Si Bintily Diallo est revenue au journalisme à la fin de l’année 2021, elle n’exclut pas d’arrêter à nouveau « si elle reçoit une proposition dans la musique » et se réjouit de parvenir à associer les deux. Son quatrième EP, Muse, est sorti le 11 février 2022.

« Vive la liberté », lance Sandrine Quétier. Elle se réjouit de voir de plus en plus d’hommes et de femmes oser se lancer dans leur passion malgré les obstacles. « Ce n’est pas forcément le chemin le plus facile mais en tout cas, personnellement je pense que c’est le chemin le plus épanouissant », assure-t-elle.

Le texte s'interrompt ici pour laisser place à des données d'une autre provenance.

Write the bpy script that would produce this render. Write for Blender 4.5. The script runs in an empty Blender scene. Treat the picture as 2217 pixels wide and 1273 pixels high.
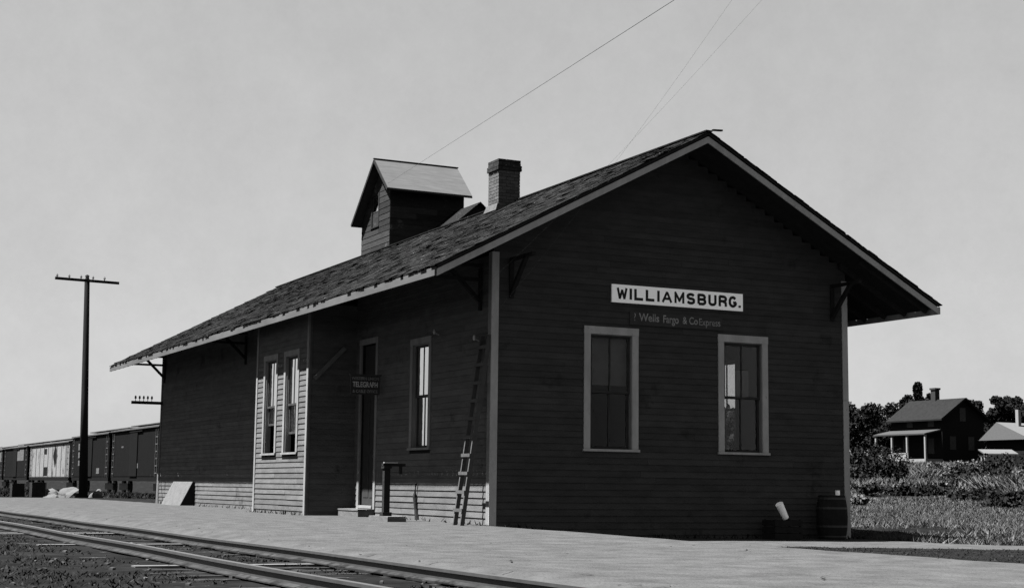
import bpy, bmesh, math, random
import numpy as np
from mathutils import Vector, Matrix, noise as mnoise
C = bpy.context.scene
COL = C.collection
R = math.radians
rng = random.Random(7)
# ---------------------------------------------------------------- camera
cam_d = bpy.data.cameras.new('camera'); cam = bpy.data.objects.new('camera', cam_d); COL.objects.link(cam)
CAM = Vector((-11.4613, -24.1254, 0.6562))
yaw, pitch, roll = 0.4559154, 0.1281844, 0.0117211
rh = Vector((math.cos(yaw), -math.sin(yaw), 0)); fh = Vector((math.sin(yaw), math.cos(yaw), 0)); zz = Vector((0, 0, 1))
fw = fh*math.cos(pitch) + zz*math.sin(pitch); up0 = zz*math.cos(pitch) - fh*math.sin(pitch)
cr, sr = math.cos(roll), math.sin(roll)
rt = rh*cr + up0*sr; upv = up0*cr - rh*sr
m = Matrix((rt, upv, -fw)).transposed().to_4x4(); m.translation = CAM
cam.matrix_world = m
cam_d.sensor_width = 36; cam_d.lens = 36*3320.95/2217; cam_d.shift_y = -11.55/2217
cam_d.clip_start = 0.1; cam_d.clip_end = 4000
C.camera = cam
# ---------------------------------------------------------------- sky and sun
SUN = Vector((-0.445, 0.06, 1.0)).normalized()
w = bpy.data.worlds.new('World'); C.world = w; w.use_nodes = True
nt = w.node_tree; nt.nodes.clear()
out = nt.nodes.new('ShaderNodeOutputWorld'); bg = nt.nodes.new('ShaderNodeBackground')
sky = nt.nodes.new('ShaderNodeTexSky'); sky.sky_type = 'NISHITA'; sky.sun_disc = False
sky.sun_elevation = math.asin(SUN.z); sky.sun_rotation = math.atan2(SUN.x, SUN.y)
sky.air_density = 1.0; sky.dust_density = 1.0; sky.ozone_density = 1.0
sep = nt.nodes.new('ShaderNodeSeparateColor')         # old film sees the blue of the sky only
nt.links.new(sky.outputs[0], sep.inputs[0])
pw = nt.nodes.new('ShaderNodeMath'); pw.operation = 'POWER'; pw.inputs[1].default_value = 0.35   # the plate's flat response to a bright sky
ml = nt.nodes.new('ShaderNodeMath'); ml.operation = 'MULTIPLY'; ml.inputs[1].default_value = 0.89
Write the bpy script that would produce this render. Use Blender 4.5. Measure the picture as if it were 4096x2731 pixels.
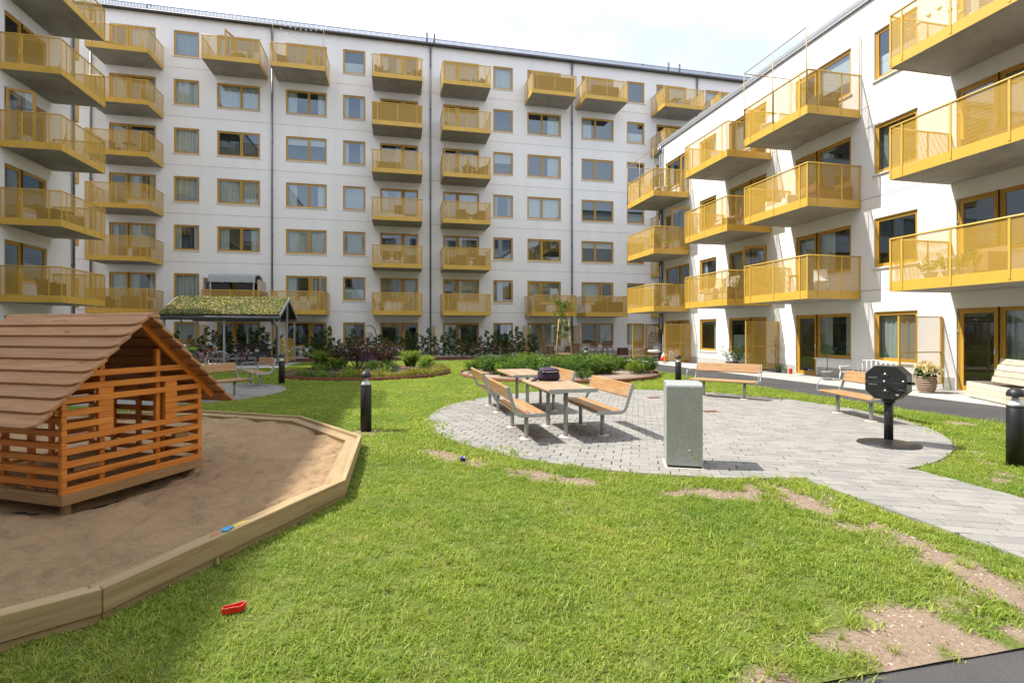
import bpy, bmesh, math, random
import numpy as np
from mathutils import Vector, Matrix, Euler
random.seed(7); RNG = np.random.default_rng(7)
PI = math.pi; R = math.radians
for o in list(bpy.data.objects): bpy.data.objects.remove(o)
S = bpy.context.scene; C = S.collection
# ---------------------------------------------------------------- camera
cam = bpy.data.cameras.new('camera'); co = bpy.data.objects.new('camera', cam); C.objects.link(co)
co.location = (0, 0, 1.56); co.rotation_euler = (R(90), 0, R(-12.43))
cam.sensor_width = 36; cam.lens = 36*2062/4096; cam.shift_y = -37/4096; cam.clip_start = .05; cam.clip_end = 2000
S.camera = co
S.render.resolution_x = 1024; S.render.resolution_y = 682
# ---------------------------------------------------------------- sky and sun
LIGHT = Vector((1, -.35, -1.517)).normalized()
W = bpy.data.worlds.new('World'); S.world = W; W.use_nodes = True
nt = W.node_tree; nt.nodes.clear()
def wn(t, **k):
    n = nt.nodes.new(t)
    for a, b in k.items(): setattr(n, a, b)
    return n
sky = wn('ShaderNodeTexSky', sky_type='NISHITA', sun_disc=False, sun_elevation=R(55.1), sun_rotation=R(-70.7), air_density=1.0, dust_density=1.2, ozone_density=1.2)
tc = wn('ShaderNodeTexCoord'); mp = wn('ShaderNodeMapping'); mp.inputs['Scale'].default_value = (1, 1, 2.2); mp.inputs['Location'].default_value = (.7, .2, .1)
nz = wn('ShaderNodeTexNoise'); nz.inputs['Scale'].default_value = 1.7; nz.inputs['Detail'].default_value = 7; nz.inputs['Roughness'].default_value = .55
cr = wn('ShaderNodeValToRGB'); cr.color_ramp.elements[0].position = .34; cr.color_ramp.elements[1].position = .56
cr.color_ramp.elements[0].color = (.45,)*3+(1,); cr.color_ramp.elements[1].color = (1,)*3+(1,)
mul = wn('ShaderNodeVectorMath', operation='SCALE'); mul.inputs['Scale'].default_value = .14
mx = wn('ShaderNodeMix', data_type='RGBA'); mx.inputs['B'].default_value = (.86, .90, 1.0, 1)
bg = wn('ShaderNodeBackground'); ow = wn('ShaderNodeOutputWorld'); L = nt.links.new
L(tc.outputs['Generated'], mp.inputs['Vector']); L(mp.outputs['Vector'], nz.inputs['Vector']); L(nz.outputs['Fac'], cr.inputs['Fac'])
L(sky.outputs['Color'], mul.inputs[0]); L(mul.outputs['Vector'], mx.inputs['A']); L(cr.outputs['Color'], mx.inputs['Factor'])
L(mx.outputs['Result'], bg.inputs['Color']); bg.inputs['Strength'].default_value = 1.0; L(bg.outputs['Background'], ow.inputs['Surface'])
sd = bpy.data.lights.new('sun', 'SUN'); sd.energy = 4.5; sd.angle = R(.53); sd.color = (1, .955, .88)
so = bpy.data.objects.new('sun', sd); C.objects.link(so); so.rotation_euler = LIGHT.to_track_quat('-Z', 'Y').to_euler(); so.location = (-20, 8, 40)
S.view_settings.view_transform = 'Standard'; S.view_settings.look = 'None'; S.view_settings.gamma = 1; S.view_settings.exposure = .86
S.cycles.max_bounces = 6; S.cycles.diffuse_bounces = 3; S.cycles.glossy_bounces = 2; S.cycles.transparent_max_bounces = 10; S.cycles.transmission_bounces = 4
S.cycles.caustics_reflective = False; S.cycles.caustics_refractive = False
# ---------------------------------------------------------------- mesh helpers
def link(o, parent=None):
    C.objects.link(o)
    if parent is not None: o.parent = parent
    return o
def tag(o, label=None, cat=None, group=None, kind=None):
    if label: o['label'] = label
    if cat: o['category'] = cat
    if group: o['group'] = group
    if kind: o['kind'] = kind
    return o
def thing(name, label, cat, loc=(0, 0, 0), rotz=0, group=None):
    o = bpy.data.objects.new(name, None); o.empty_display_size = .2; C.objects.link(o)
    o.location = loc; o.rotation_euler = (0, 0, rotz)
    return tag(o, label, cat, group)
def obj(name, me, m=None, parent=None, loc=None, rot=None, label=None):
    if m is not None and not me.materials: me.materials.append(M[m] if isinstance(m, str) else m)
    o = bpy.data.objects.new(name, me); link(o, parent)
    if loc is not None: o.location = loc
    if rot is not None: o.rotation_euler = rot
    if label: o['label'] = label
    return o
def ctree(o, parent=None, loc=None, rotz=None):
    c = o.copy(); C.objects.link(c); c.parent = parent
    if loc is not None: c.location = loc
    if rotz is not None: c.rotation_euler = (0, 0, rotz)
    for ch in list(o.children): ctree(ch, c)
    return c
def npmesh(name, V, F, smooth=False):
    V = np.asarray(V, np.float32).reshape(-1, 3); F = np.asarray(F, np.int32); k = F.shape[1]; n = len(F)
    me = bpy.data.meshes.new(name); me.vertices.add(len(V)); me.vertices.foreach_set('co', V.ravel())
    me.loops.add(n*k); me.loops.foreach_set('vertex_index', F.ravel())
    me.polygons.add(n); me.polygons.foreach_set('loop_start', np.arange(0, n*k, k, dtype=np.int32))
    me.polygons.foreach_set('loop_total', np.full(n, k, np.int32))
    if smooth: me.polygons.foreach_set('use_smooth', np.ones(n, bool))
    me.update(calc_edges=True); me.validate(); return me
def fattr(me, name, vals, typ='FLOAT', dom='POINT'):
    a = me.attributes.new(name, typ, dom)
    a.data.foreach_set('value' if typ in ('FLOAT', 'INT') else ('vector' if typ == 'FLOAT_VECTOR' else 'color'), np.asarray(vals, np.int32 if typ == 'INT' else np.float32).ravel())
class MB:
    def __init__(s): s.v = []; s.f = []; s.sm = set()
    def poly(s, pts):
        n = len(s.v); s.v += [tuple(p) for p in pts]; s.f.append(tuple(range(n, n+len(pts)))); return s
    def box(s, x0, x1, y0, y1, z0, z1):
        if x0 > x1: x0, x1 = x1, x0
        if y0 > y1: y0, y1 = y1, y0
        if z0 > z1: z0, z1 = z1, z0
        n = len(s.v)
        s.v += [(x0,y0,z0),(x1,y0,z0),(x1,y1,z0),(x0,y1,z0),(x0,y0,z1),(x1,y0,z1),(x1,y1,z1),(x0,y1,z1)]
        for q in ((3,2,1,0),(4,5,6,7),(0,1,5,4),(1,2,6,5),(2,3,7,6),(3,0,4,7)): s.f.append(tuple(n+i for i in q))
        return s
    def beam(s, p, q, w, h, up=(0, 0, 1)):
        p = Vector(p); q = Vector(q); d = (q-p).normalized(); u = Vector(up)
        if abs(d.dot(u)) > .98: u = Vector((1, 0, 0))
        a = d.cross(u).normalized()*w/2; b = a.cross(d).normalized()*h/2; n = len(s.v)
        for c in (p, q):
            for i, j in ((-1,-1),(1,-1),(1,1),(-1,1)): s.v.append(tuple(c+a*i+b*j))
        for f in ((0,1,2,3),(7,6,5,4),(0,4,5,1),(1,5,6,2),(2,6,7,3),(3,7,4,0)): s.f.append(tuple(n+i for i in f))
        return s
    def tube(s, pts, r, n=8, cap=True, closed=False, smooth=True):
        pts = [Vector(p) for p in pts]; rs = r if isinstance(r, (list, tuple)) else [r]*len(pts)
        base = len(s.v); N = len(pts); prev = None
        for i, p in enumerate(pts):
            if closed: d = (pts[(i+1) % N]-pts[i-1])
            else: d = (pts[min(i+1, N-1)]-pts[max(i-1, 0)])
            d.normalize()
            if prev is None:
                u = Vector((0, 0, 1)) if abs(d.z) < .9 else Vector((1, 0, 0)); a = d.cross(u).normalized()
            else:
                a = (prev-d*prev.dot(d)).normalized()
            prev = a; b = d.cross(a)
            for k in range(n):
                t = 2*PI*k/n; s.v.append(tuple(p+(a*math.cos(t)+b*math.sin(t))*rs[i]))
        for i in range(N if closed else N-1):
            j = (i+1) % N
            for k in range(n):
                if smooth: s.sm.add(len(s.f))
                s.f.append((base+i*n+k, base+i*n+(k+1) % n, base+j*n+(k+1) % n, base+j*n+k))
        if cap and not closed:
            s.f.append(tuple(base+k for k in reversed(range(n)))); s.f.append(tuple(base+(N-1)*n+k for k in range(n)))
        return s
    def cyl(s, p, q, r, r1=None, n=12): return s.tube([p, q], [r, r if r1 is None else r1], n)
    def lathe(s, prof, c=(0, 0, 0), n=20, smooth=True):
        base = len(s.v)
        for r, z in prof:
            for k in range(n):
                t = 2*PI*k/n; s.v.append((c[0]+r*math.cos(t), c[1]+r*math.sin(t), c[2]+z))
        for i in range(len(prof)-1):
            for k in range(n):
                if smooth: s.sm.add(len(s.f))
                s.f.append((base+i*n+k, base+i*n+(k+1) % n, base+(i+1)*n+(k+1) % n, base+(i+1)*n+k))
        if prof[0][0] > 1e-4: s.f.append(tuple(base+k for k in reversed(range(n))))
        if prof[-1][0] > 1e-4: s.f.append(tuple(base+(len(prof)-1)*n+k for k in range(n)))
        return s
    def prism(s, poly, z0, z1):
        n = len(s.v); k = len(poly)
        s.v += [(x, y, z0) for x, y in poly]+[(x, y, z1) for x, y in poly]
        s.f.append(tuple(n+i for i in reversed(range(k)))); s.f.append(tuple(n+k+i for i in range(k)))
        for i in range(k): j = (i+1) % k; s.f.append((n+i, n+j, n+k+j, n+k+i))
        return s
    def ext(s, poly, p0, du, dv, dn):
        """extrude a 2D outline: point = p0 + du*x + dv*y, thickness vector dn"""
        p0, du, dv, dn = map(Vector, (p0, du, dv, dn)); n = len(s.v); k = len(poly)
        s.v += [tuple(p0+du*x+dv*y) for x, y in poly]+[tuple(p0+du*x+dv*y+dn) for x, y in poly]
        s.f.append(tuple(n+i for i in reversed(range(k)))); s.f.append(tuple(n+k+i for i in range(k)))
        for i in range(k): j = (i+1) % k; s.f.append((n+i, n+j, n+k+j, n+k+i))
        return s
    def mesh(s, name='m', bevel=0, seg=2):
        me = bpy.data.meshes.new(name); me.from_pydata(s.v, [], s.f); me.validate()
        for i in s.sm:
            if i < len(me.polygons): me.polygons[i].use_smooth = True
        if bevel or True:
            bm = bmesh.new(); bm.from_mesh(me)
            bmesh.ops.recalc_face_normals(bm, faces=bm.faces)
            if bevel:
                ed = [e for e in bm.edges if len(e.link_faces) == 2 and e.calc_face_angle(0) > .6]
                bmesh.ops.bevel(bm, geom=ed, offset=bevel, segments=seg, profile=.5, affect='EDGES', clamp_overlap=True)
            bm.to_mesh(me); bm.free()
        me.update(); return me
    def build(s, name, m, parent=None, bevel=0, loc=None, rot=None, label=None, seg=2):
        return obj(name, s.mesh(name, bevel, seg), m, parent, loc, rot, label)
_pl = {}
def plank_mesh(l, w, h, b=.004):
    k = (round(l, 3), round(w, 3), round(h, 3), b)
    if k not in _pl: _pl[k] = MB().box(-l/2, l/2, -w/2, w/2, -h/2, h/2).mesh('plank', b, 1)
    return _pl[k]
def plank(name, m, parent, p, q, w, h, up=(0, 0, 1), b=.004, roll=0):
    """bar of section w (sideways) x h (along up) from p to q, grain along its own X"""
    p = Vector(p); q = Vector(q); x = (q-p).normalized(); u = Vector(up)
    if abs(x.dot(u)) > .98: u = Vector((0, 1, 0))
    y = u.cross(x).normalized(); z = x.cross(y)
    key = (plank_mesh((q-p).length, w, h, b), m); me = key[0]
    if me.materials and me.materials[0] != M[m]: me = me.copy(); me.materials.clear()
    o = obj(name, me, m, parent)
    o.matrix_local = Matrix.Translation((p+q)/2) @ Matrix((x, y, z)).transposed().to_4x4() @ Matrix.Rotation(roll, 4, 'X')
    return o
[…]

En plus de son groupe Molly Pepper, elle est actuellement en répétition pour la pièce Deux jours pour rompre, et se produira à Lyon dès janvier. « Je ne prétends pas être la meilleure actrice ou la meilleure chanteuse du monde mais je fais ce que j’ai envie de faire et si ça rencontre un public et que les gens sont contents ; eh bien c’est gagné ! »

Kareen Guiock Thuram rendra donc ce vendredi l’antenne du 12.45 pour la dernière fois avant plusieurs mois. Elle se réjouit que son entourage professionnel la soutienne dans cette décision. « C’est que je ne devais pas être une si mauvaise collègue que ça », rit-elle.